On data and measurement, Nieman said the city performs an annual greenhouse gas inventory using third-party, nationally used software and utility data (APS electricity deliveries are a routine input). She told the commission Flagstaff does not operate an atmospheric CO2 monitoring network like larger nonattainment cities and therefore relies on inventories and partner research (NAU researchers were mentioned) for local emissions estimates. Asked "How do we remove carbon dioxide in the year?", she replied the industry is evolving and described options the city is exploring including purchasing removals and supporting regional projects.
Nieman said the city will improve public presentation of the plan (professional redesign and an online dashboard) and intends to provide quarterly updates to the Sustainability Commission, hold community workshops beginning this fall, and aim for a draft revision to go to City Council in spring 2026. She invited commissioner feedback on public engagement and said a professional design firm already contracted on the project will help make the plan more accessible.

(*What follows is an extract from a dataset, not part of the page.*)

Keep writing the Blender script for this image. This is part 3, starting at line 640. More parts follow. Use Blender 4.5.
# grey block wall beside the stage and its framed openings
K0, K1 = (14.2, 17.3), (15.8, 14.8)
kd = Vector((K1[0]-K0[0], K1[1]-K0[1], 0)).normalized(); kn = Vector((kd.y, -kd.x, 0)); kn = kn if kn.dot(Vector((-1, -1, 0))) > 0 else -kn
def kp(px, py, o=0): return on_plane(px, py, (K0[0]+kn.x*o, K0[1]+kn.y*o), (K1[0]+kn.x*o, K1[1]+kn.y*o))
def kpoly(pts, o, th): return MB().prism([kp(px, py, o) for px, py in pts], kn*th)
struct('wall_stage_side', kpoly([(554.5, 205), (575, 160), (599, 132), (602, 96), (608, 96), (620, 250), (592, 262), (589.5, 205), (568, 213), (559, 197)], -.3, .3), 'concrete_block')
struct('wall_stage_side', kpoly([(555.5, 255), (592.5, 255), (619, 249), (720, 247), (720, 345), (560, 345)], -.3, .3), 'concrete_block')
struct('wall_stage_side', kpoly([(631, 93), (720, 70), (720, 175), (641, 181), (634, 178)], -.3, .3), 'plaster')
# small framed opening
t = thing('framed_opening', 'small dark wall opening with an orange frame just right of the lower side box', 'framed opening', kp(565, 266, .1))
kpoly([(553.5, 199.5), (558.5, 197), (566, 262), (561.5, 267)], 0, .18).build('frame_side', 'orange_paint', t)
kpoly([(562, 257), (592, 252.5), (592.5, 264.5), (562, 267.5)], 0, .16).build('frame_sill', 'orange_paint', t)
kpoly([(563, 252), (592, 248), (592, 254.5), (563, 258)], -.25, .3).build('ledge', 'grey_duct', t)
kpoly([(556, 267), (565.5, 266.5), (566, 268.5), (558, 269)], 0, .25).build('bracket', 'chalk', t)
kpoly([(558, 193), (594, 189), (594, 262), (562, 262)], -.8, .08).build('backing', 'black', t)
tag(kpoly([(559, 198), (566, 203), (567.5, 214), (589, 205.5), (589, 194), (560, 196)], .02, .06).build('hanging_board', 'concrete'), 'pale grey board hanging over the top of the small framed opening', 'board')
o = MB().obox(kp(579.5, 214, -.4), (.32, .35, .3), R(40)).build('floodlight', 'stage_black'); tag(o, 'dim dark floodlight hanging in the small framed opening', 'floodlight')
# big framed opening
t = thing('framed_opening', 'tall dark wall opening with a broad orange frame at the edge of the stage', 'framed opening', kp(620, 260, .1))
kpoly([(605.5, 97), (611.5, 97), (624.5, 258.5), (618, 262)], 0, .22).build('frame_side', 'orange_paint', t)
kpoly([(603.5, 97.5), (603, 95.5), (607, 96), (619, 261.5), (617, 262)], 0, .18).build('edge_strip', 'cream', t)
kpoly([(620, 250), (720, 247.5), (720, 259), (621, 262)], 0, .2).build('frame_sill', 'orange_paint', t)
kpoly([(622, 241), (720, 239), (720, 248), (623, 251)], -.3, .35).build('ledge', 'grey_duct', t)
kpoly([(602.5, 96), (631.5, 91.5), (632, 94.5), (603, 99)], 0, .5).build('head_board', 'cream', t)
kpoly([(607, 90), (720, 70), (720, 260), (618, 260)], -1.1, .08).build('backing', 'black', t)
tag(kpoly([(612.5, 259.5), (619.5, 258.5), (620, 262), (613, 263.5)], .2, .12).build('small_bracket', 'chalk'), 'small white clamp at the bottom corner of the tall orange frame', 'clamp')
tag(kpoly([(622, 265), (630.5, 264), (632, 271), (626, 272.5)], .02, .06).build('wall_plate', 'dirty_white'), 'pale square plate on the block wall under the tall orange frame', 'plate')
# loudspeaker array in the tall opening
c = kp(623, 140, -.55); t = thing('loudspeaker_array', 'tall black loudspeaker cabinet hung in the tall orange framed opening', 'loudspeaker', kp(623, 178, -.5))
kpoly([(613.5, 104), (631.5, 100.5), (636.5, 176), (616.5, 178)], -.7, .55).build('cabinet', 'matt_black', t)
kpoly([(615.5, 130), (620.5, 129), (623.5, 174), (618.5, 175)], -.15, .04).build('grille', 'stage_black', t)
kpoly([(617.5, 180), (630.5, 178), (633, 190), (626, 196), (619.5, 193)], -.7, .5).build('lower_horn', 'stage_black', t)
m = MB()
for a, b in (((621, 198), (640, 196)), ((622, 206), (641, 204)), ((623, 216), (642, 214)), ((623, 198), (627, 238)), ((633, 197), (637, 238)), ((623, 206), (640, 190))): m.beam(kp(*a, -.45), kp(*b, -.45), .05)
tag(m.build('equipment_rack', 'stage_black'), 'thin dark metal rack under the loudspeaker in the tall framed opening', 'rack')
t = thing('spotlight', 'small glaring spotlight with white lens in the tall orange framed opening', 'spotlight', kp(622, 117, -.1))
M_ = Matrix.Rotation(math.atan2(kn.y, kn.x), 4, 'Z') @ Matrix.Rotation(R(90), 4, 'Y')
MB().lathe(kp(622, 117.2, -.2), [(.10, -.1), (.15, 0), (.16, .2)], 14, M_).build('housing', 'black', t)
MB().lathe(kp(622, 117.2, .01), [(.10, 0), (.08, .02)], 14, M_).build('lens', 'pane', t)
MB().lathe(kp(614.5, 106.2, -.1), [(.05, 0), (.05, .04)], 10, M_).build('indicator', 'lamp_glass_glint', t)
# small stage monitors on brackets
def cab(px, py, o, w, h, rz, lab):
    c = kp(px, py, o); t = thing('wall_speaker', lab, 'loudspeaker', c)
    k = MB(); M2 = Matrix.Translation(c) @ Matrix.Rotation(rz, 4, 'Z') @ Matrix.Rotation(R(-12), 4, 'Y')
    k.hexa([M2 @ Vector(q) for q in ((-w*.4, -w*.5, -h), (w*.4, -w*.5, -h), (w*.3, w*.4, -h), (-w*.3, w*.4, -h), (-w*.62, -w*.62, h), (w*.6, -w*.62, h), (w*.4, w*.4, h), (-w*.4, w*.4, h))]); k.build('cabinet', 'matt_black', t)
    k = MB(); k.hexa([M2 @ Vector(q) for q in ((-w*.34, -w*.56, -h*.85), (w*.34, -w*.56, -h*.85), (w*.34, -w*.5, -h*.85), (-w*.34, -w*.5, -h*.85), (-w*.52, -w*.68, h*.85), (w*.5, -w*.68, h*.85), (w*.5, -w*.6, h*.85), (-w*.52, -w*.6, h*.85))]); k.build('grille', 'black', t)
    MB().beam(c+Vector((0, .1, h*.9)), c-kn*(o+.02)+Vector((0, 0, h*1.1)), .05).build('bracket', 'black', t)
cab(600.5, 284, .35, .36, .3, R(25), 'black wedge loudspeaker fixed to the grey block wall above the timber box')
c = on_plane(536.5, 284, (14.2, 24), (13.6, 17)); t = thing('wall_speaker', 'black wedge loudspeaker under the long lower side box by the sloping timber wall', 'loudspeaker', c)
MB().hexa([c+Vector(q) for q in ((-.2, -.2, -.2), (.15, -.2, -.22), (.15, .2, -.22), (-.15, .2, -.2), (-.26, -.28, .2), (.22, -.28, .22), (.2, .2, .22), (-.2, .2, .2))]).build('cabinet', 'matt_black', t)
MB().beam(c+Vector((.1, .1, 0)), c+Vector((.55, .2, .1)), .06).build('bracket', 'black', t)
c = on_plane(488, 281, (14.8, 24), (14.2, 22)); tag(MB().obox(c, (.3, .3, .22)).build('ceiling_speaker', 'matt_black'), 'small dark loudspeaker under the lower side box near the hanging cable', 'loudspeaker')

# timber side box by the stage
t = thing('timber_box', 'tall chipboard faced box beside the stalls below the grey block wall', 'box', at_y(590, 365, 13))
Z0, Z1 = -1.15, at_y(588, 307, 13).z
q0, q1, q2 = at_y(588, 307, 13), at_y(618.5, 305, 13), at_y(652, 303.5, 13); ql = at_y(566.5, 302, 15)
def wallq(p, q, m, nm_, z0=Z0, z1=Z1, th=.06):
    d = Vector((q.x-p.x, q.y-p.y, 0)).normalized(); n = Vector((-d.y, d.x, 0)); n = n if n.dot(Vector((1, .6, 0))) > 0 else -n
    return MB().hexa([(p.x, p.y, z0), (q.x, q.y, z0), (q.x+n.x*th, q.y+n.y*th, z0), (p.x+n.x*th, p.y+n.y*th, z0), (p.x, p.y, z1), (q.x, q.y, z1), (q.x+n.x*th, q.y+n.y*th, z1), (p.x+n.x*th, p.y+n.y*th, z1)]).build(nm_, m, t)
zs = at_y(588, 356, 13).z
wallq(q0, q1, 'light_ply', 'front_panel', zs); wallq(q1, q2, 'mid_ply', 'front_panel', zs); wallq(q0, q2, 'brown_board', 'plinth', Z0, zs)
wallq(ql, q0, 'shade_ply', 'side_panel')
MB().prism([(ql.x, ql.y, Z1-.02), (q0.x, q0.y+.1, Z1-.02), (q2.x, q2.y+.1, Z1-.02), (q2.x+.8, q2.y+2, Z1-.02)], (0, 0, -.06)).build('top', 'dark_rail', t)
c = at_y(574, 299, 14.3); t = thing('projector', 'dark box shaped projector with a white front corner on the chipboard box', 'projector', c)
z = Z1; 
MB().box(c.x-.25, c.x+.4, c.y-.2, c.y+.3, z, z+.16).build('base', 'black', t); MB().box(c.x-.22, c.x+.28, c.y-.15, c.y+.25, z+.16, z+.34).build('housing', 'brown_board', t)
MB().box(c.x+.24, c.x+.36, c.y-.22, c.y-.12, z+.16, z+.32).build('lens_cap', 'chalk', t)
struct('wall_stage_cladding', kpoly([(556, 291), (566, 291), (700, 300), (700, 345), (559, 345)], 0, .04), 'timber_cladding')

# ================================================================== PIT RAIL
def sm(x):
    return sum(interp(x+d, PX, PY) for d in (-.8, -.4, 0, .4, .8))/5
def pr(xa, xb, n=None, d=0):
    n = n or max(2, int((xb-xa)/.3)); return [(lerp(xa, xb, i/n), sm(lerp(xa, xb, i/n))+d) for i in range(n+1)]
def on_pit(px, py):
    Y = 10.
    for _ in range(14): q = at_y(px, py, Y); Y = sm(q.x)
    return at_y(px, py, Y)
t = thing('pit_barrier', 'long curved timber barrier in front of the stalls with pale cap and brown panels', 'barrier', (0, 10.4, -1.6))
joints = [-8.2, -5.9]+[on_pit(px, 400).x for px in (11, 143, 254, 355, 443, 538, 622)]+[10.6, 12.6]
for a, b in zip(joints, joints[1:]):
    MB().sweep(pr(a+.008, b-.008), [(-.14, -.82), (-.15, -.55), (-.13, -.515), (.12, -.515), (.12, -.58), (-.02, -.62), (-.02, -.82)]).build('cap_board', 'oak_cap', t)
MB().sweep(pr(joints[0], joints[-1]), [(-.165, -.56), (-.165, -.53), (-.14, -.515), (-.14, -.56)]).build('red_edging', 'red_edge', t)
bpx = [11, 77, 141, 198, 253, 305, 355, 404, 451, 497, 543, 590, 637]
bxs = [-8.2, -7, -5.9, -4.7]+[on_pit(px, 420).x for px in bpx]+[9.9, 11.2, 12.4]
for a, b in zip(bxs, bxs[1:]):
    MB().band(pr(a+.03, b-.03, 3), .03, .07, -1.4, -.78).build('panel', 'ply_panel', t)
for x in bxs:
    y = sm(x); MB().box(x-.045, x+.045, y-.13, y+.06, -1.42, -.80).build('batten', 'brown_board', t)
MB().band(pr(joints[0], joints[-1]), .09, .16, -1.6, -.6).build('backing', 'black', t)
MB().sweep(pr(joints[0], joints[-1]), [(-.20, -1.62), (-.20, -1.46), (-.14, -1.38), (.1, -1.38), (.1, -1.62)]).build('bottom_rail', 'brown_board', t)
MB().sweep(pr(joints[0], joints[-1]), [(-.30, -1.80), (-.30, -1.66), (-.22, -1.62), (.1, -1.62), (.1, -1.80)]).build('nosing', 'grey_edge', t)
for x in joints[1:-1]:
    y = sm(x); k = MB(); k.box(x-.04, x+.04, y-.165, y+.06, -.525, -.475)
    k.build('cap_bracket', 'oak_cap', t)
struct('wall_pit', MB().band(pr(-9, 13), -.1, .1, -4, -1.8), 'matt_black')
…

Commissioners asked clarifying questions about the inventory methodology, the role of carbon dioxide removal, monitoring limitations, and partnerships with county and regional entities; Nieman responded with details about data sources, the role of municipal versus community actions, and the city's work with neighboring jurisdictions.
The staff also presented a monthly division report that summarized recent sustainability office activity: a youth climate teach-in, the city's annual drop-off event (staff reported assisting 535 households and diverting material from landfill collections), distribution of electric landscape equipment to city divisions (40 items), a home weatherization rebate program that provided nearly $150,000 in assistance and closed for the year, and community programs including community gardens, stewardship hubs and an upcoming public EV ride-and-drive event with NAU and Drive Electric Arizona.
Nieman asked the commission to expect quarterly briefings and to help plan public workshops; commissioners confirmed interest in deeper dives on transportation, energy and implementation steps at the commission retreat and in future meetings.